Fixing What the Internet Broke

Jason Pargin’s ‘I’m Starting To Worry About This Black Box of Doom’ is a parable of the dangers of the information age.

I'm Starting to Worry About This Black Box of Doom by Jason Pargin

MAYBE YOU FIRST saw it while sitting in the waiting room of the doctor’s office — a Fox News banner update across the bottom of the screen. Or perhaps you saw the hashtag on X or Threads. Maybe you’re following the story as internet sleuths exchange theories on Reddit. Here’s what you know: There’s an SUV making its way from California to Washington, D.C., driven by a man and a woman in their 20s. They’re transporting some sort of nuclear device, and they plan to blow up the president. And, for some reason, law enforcement isn’t taking this very seriously.

It’s the story of the moment. Even though nobody has any real facts. Everyone just knows we’re collectively watching a disaster unfold.

Such is the setup for Jason Pargin’s I’m Starting to Worry About this Black Box of Doom, a parable of the dangers of the information age. Pargin’s witty, incisive novel illustrates how social media has eroded our ability to trust each other.

Moreover, Black Box of Doom is a prophetic invitation to a church that has fallen victim to technologies that exploit and divide us. Christians are especially susceptible to fake news in the age of social media. (A 2019 report from MIT, for instance, found that 19 of the 20 top Christian Facebook pages were operated by Russian troll farms.) This is a painful fact for those of us who claim to follow the One who is the “truth and the life.”

Though Black Box of Doom doesn’t feature any especially religious characters, Pargin introduces us to a cast who represent a wide swath of beliefs: There’s a retired FBI agent, social justice warriors, neo-Nazis, and a hulking formerly incarcerated man. But the biggest lessons on cultivating authentic community come from the two characters inside the SUV. Ether, a mysterious young woman, meets Abbott, who earns money livestreaming himself eating junk food, outside of a Circle K in California. She offers him $200,000 to transport her and a black box across the country.
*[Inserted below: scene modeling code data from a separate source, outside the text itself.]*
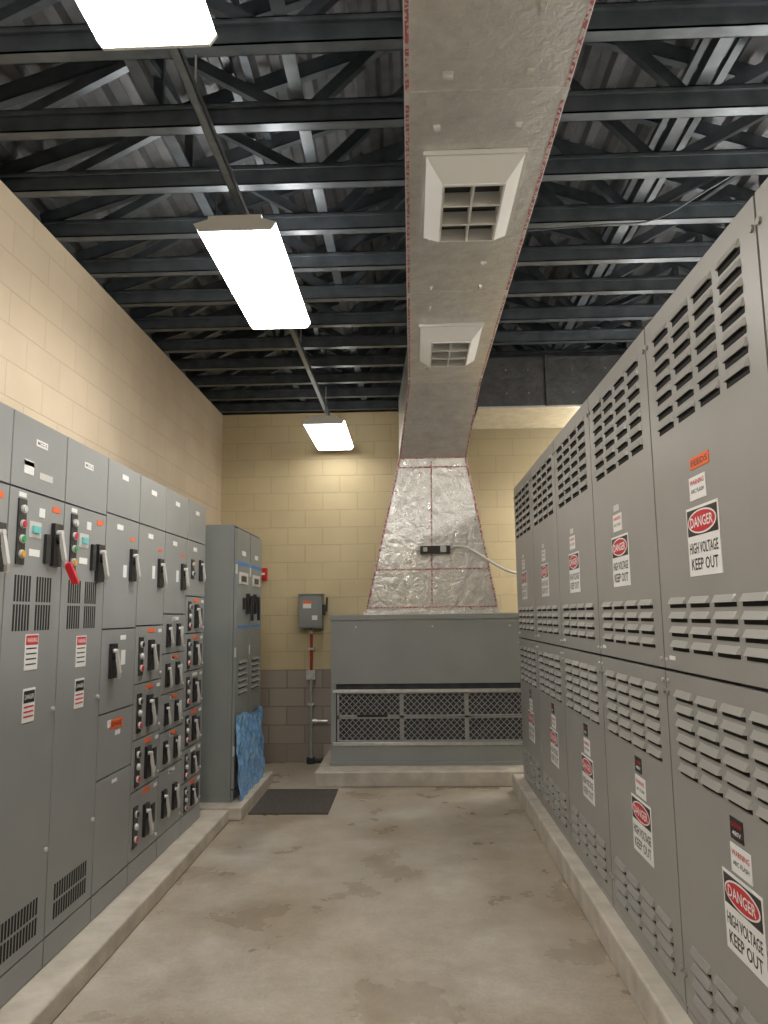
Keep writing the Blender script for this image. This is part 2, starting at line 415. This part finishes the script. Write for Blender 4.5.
def vslots(G, y0, y1, z0, z1, n):
    p = (y1-y0)/n
    zs = [z0, (z0+z1)/2-.006, (z0+z1)/2+.006, z1]
    for i in range(n):
        G.box(0, .0015, y0+i*p+p*.2, y0+i*p+p*.75, zs[0], zs[1], 'slot'); G.box(0, .0015, y0+i*p+p*.2, y0+i*p+p*.75, zs[2], zs[3], 'slot')
def warn(G, y, z):
    G.box(0, .002, y-.055, y+.055, z-.075, z+.075, 'white')
    G.box(.002, .0028, y-.05, y+.05, z+.03, z+.07, 'red'); G.text("WARNING", y, z+.05, .085, .02, .0034, 'white')
    for i in range(4): G.box(.002, .0028, y-.045, y+.04, z+.012-i*.022, z+.018-i*.022, 'black')

def mcc(y0, kind):
    w = .48; y1 = y0+w; yc = y0+w/2; mb = MB()
    mb.box(LX-.5, LX, y0+.001, y1-.001, LZ0, LZ1, 'grayL')
    F = Face(mb, LX, 1)
    F.box(0, .002, y0+.001, y1-.001, LZ0+.002, LZ1-.002, 'gap')
    G = Face(mb, LX+.022, 1)
    def door(z0, z1): F.box(.002, .022, y0+.005, y1-.005, z0+.004, z1-.004, 'grayL')
    door(LZ0, LZ0+.12)
    if kind in ('A', 'B'):
        door(2.14, LZ1); door(LZ0+.12, 2.14)
        plate(G, yc, 2.36, .1, .03, 'white', "MCC-2")
        pilots(G, y0+.10, 1.96, 4, .95); plate(G, y0+.10, 2.115, .06, .02)
        plate(G, y0+.22, 1.98, .10, .07, 'silver'); G.box(.002, .012, y0+.19, y0+.25, 1.965, 1.995, 'lcd')
        plate(G, y0+.22, 1.88, .09, .03)
        handle(G, y0+.40, 1.93 if kind == 'A' else 1.88, 1.2, red=(kind == 'A'))
        G.box(0, .014, y0+.30, y0+.34, 1.84, 1.97, 'black')
        plate(G, y0+.40, 2.09, .07, .025, 'orange'); plate(G, y0+.27, 2.06, .05, .04, 'white')
        vslots(G, y0+.07, y0+.21, 1.55, 1.78, 6); vslots(G, y0+.25, y0+.39, 1.55, 1.78, 6)
        warn(G, yc, 1.46 if kind == 'A' else 1.44)
        G.box(0, .002, yc-.05, yc+.05, 1.17, 1.31, 'white'); G.box(.002, .0028, yc-.045, yc+.045, 1.25, 1.30, 'black'); G.text("DANGER", yc, 1.275, .075, .02, .0034, 'white')
        for i in range(3): G.box(.002, .0028, yc-.04, yc+.04, 1.23-i*.02, 1.237-i*.02, 'red')
        vslots(G, y0+.07, y0+.41, .27, .42, 14)
        if kind == 'A': plate(G, yc-.10, 2.24, .08, .06, 'white'); plate(G, yc-.10, 2.255, .08, .02, 'amber'); plate(G, yc+.05, 2.22, .12, .03, 'silver')
        G.knob(y1-.03, 1.2, .01, 0, .01, 'silver'); G.knob(y1-.03, .6, .01, 0, .01, 'silver')
    elif kind == 'C':
        for a, b in ((2.16, LZ1), (1.54, 2.16), (1.10, 1.54), (.77, 1.10), (LZ0+.12, .77)): door(a, b)
        plate(G, yc, 2.39); plate(G, yc-.05, 2.10)
        handle(G, y0+.38, 1.90, 1.15); plate(G, y0+.38, 2.05, .06, .02, 'orange'); plate(G, y0+.28, 1.86, .05, .07)
        handle(G, y0+.14, 1.37, 1.15); plate(G, yc+.05, 1.49, .08, .025); plate(G, y0+.30, 1.38, .06, .08)
        plate(G, yc, 1.03, .17, .05, 'orange', "SPARE"); plate(G, yc-.1, 1.04, .05, .04)
        plate(G, yc+.02, .98, .07, .025)
        plate(G, yc, .73, .07, .02)
    else:
        zs = [2.16, 1.55, 1.21, .89, .60, LZ0+.12] if kind == 'D' else [2.16, 1.62, 1.36, 1.10, .86, .62, LZ0+.12] if kind == 'E' else [2.16, 1.75, 1.48, 1.21, .94, .67, .44, LZ0+.12]
        zs = [LZ1] + zs
        for a, b in zip(zs[1:], zs[:-1]): door(a, b)
        plate(G, yc, 2.38); plate(G, yc-.04, 2.10)
        if kind != 'F':
            handle(G, y0+.38, 1.88, 1.15); plate(G, y0+.38, 2.03, .06, .02, 'orange'); plate(G, y0+.27, 1.88, .05, .08)
        else:
            pilots(G, y0+.14, 1.95, 2); handle(G, y0+.34, 1.95)
        for a, b in zip(zs[3:], zs[2:-1]):
            c = (a+b)/2; hh = b-a
            s = min(1.1, hh/.26)
            if kind == 'D' or kind == 'F':
                pilots(G, y0+.09, c-.01, 3, min(1.1, hh/.26)*.95); handle(G, y0+.25, c-.01, s*1.05)
                G.box(0, .008, y0+.35, y0+.41, c-.06, c+.05, 'black'); plate(G, y0+.38, c-.085, .06, .03)
            else:
                handle(G, y0+.10, c-.01, s*.95); handle(G, y0+.31, c-.01, s*.95)
                plate(G, y0+.41, c, .05, .09)
            plate(G, y0+.42 if kind != 'E' else y0+.22, b-.035, .06, .022, 'white')
            plate(G, y0+.26, b-.03, .12, .024, 'orange' if random.random() < .7 else 'white')
            G.knob(y1-.03, a+.04, .009, 0, .008, 'silver')
    return mb.build("motor_control_cabinet", bevel=.0015)
for k, y0 in (('A', .02), ('D', .50), ('C', .98), ('E', 1.46), ('B', 1.94), ('B', 2.42), ('A', 2.90), ('B', 3.38), ('C', 3.86), ('D', 4.34), ('E', 4.82), ('F', 5.30)):
    mcc(y0, k)

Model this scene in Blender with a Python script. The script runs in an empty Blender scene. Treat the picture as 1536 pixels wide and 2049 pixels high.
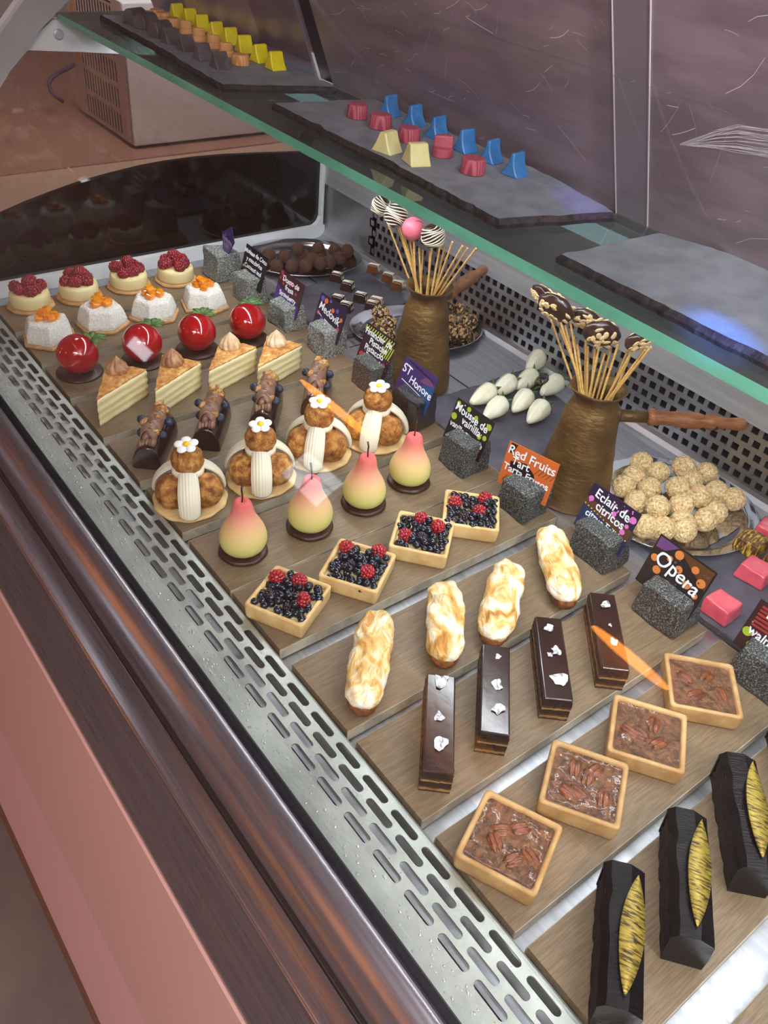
import bpy, bmesh, math, random
from mathutils import Vector, Matrix, Euler, noise
random.seed(7)
C = bpy.context.scene.collection
PI = math.pi
DECK = 0.90                     # height of the display boards above the shop floor
CAMH = 0.74                     # camera height above the boards
F = 1691.0                      # focal length in pixels of the 1536 x 2049 frame
# camera calibration from the two horizontal vanishing points (rows: world X,Y,Z in camera right/down/forward)
R3 = ((0.79206819, -0.32748973, 0.51514897), (-0.60382007, -0.54421052, 0.5824399), (0.0896064, -0.7723894, -0.62879671))
def at(px, py, z=0.0, x=None):
    """point of the scene seen at a pixel of the photograph on the level z (or on the upright plane x)"""
    c = (px - 768, py - 1024.5, F)
    d = [sum(R3[i][k] * c[k] for k in range(3)) for i in range(3)]
    t = (z - CAMH) / d[2] if x is None else x / d[0]
    return Vector((d[0] * t, d[1] * t, CAMH + d[2] * t))

# ------------------------------------------------------------------ materials
def lin(c):
    o = []
    for v in c[:3]:
        v = v / 255.0
        o.append(v / 12.92 if v <= 0.04045 else ((v + 0.055) / 1.055) ** 2.4)
    return (o[0], o[1], o[2], 1.0)
MATS = {}
def setin(b, k, v):
    if k in b.inputs: b.inputs[k].default_value = v
def newmat(name):
    m = bpy.data.materials.new(name); m.use_nodes = True
    nt = m.node_tree; nt.nodes.clear()
    out = nt.nodes.new('ShaderNodeOutputMaterial')
    MATS[name] = m
    return m, nt, out
def coords(nt, stretch, rnd=True, gen='Object'):
    tc = nt.nodes.new('ShaderNodeTexCoord'); mp = nt.nodes.new('ShaderNodeMapping')
    mp.inputs['Scale'].default_value = stretch
    if rnd:
        oi = nt.nodes.new('ShaderNodeObjectInfo'); mu = nt.nodes.new('ShaderNodeMath'); mu.operation = 'MULTIPLY'; mu.inputs[1].default_value = 3.7
        va = nt.nodes.new('ShaderNodeVectorMath'); va.operation = 'ADD'
        nt.links.new(oi.outputs['Random'], mu.inputs[0]); nt.links.new(tc.outputs[gen], va.inputs[0]); nt.links.new(mu.outputs[0], va.inputs[1])
        nt.links.new(va.outputs[0], mp.inputs['Vector'])
    else: nt.links.new(tc.outputs[gen], mp.inputs['Vector'])
    return mp
def ramp(nt, src, stops, interp='LINEAR'):
    r = nt.nodes.new('ShaderNodeValToRGB'); r.color_ramp.interpolation = interp
    el = r.color_ramp.elements
    while len(el) < len(stops): el.new(0.5)
    for e, (p, c) in zip(el, stops): e.position = p; e.color = lin(c)
    nt.links.new(src, r.inputs['Fac'])
    return r
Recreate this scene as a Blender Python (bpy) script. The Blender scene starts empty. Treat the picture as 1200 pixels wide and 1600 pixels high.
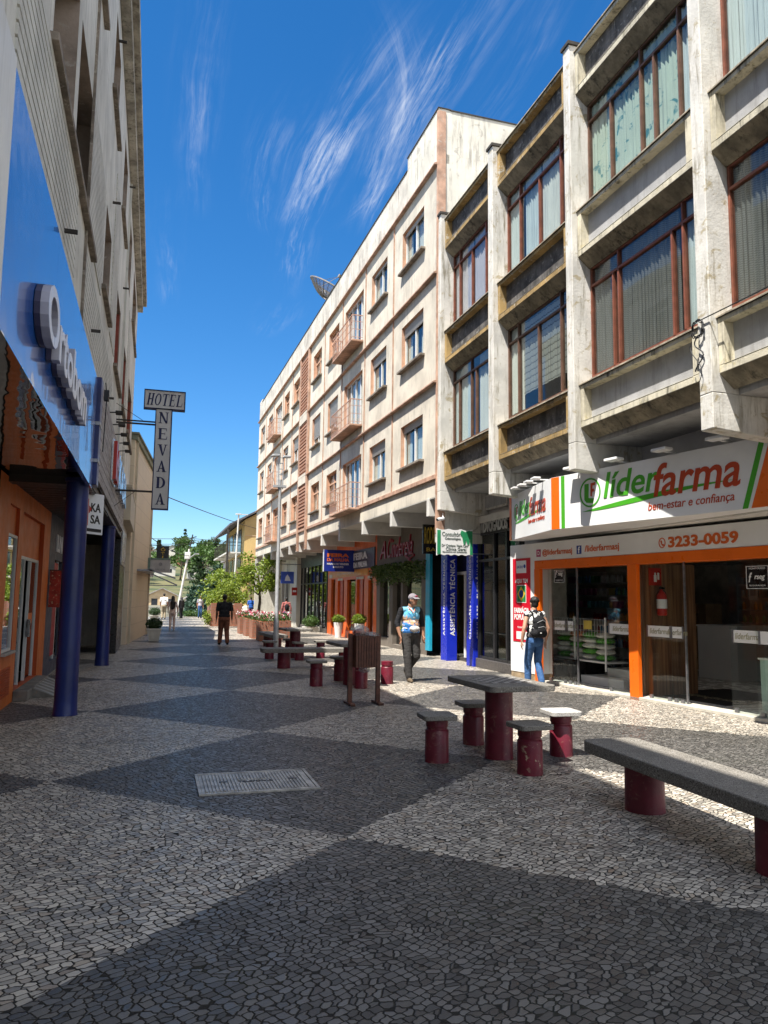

But to get the money, he can’t open the box, ask her any questions about it, or tell anyone about the trip.

On the road, the pair stumbles into a debate about cancel culture. Abbott insists that online, men are in more danger than women. Ether argues that women are in more danger everywhere, including on the internet. They reach a conversational impasse, and Ether pleads with Abbott:

“If I listen to you, honestly listen, without judgment, can you do the same for me? ... I think instead of communicating, you’re trying to shape your words into weapons to deal maximum damage to your “enemy,” which you have now decided is me. And I would only ask: Is this making you happy? ... Do you really want to do this next thirteen hundred miles like this, both of us sick with tension?”

Black Box of Doom pushes readers to extend good faith to those we see as our enemies, to love them even during — maybe especially during — our daily interactions. Which is no small task, given the ways that, as Pargin illustrates, the internet has made connection and understanding more difficult. Still, he offers a shockingly optimistic vision of our capacity to overcome our divisions — and our algorithms too.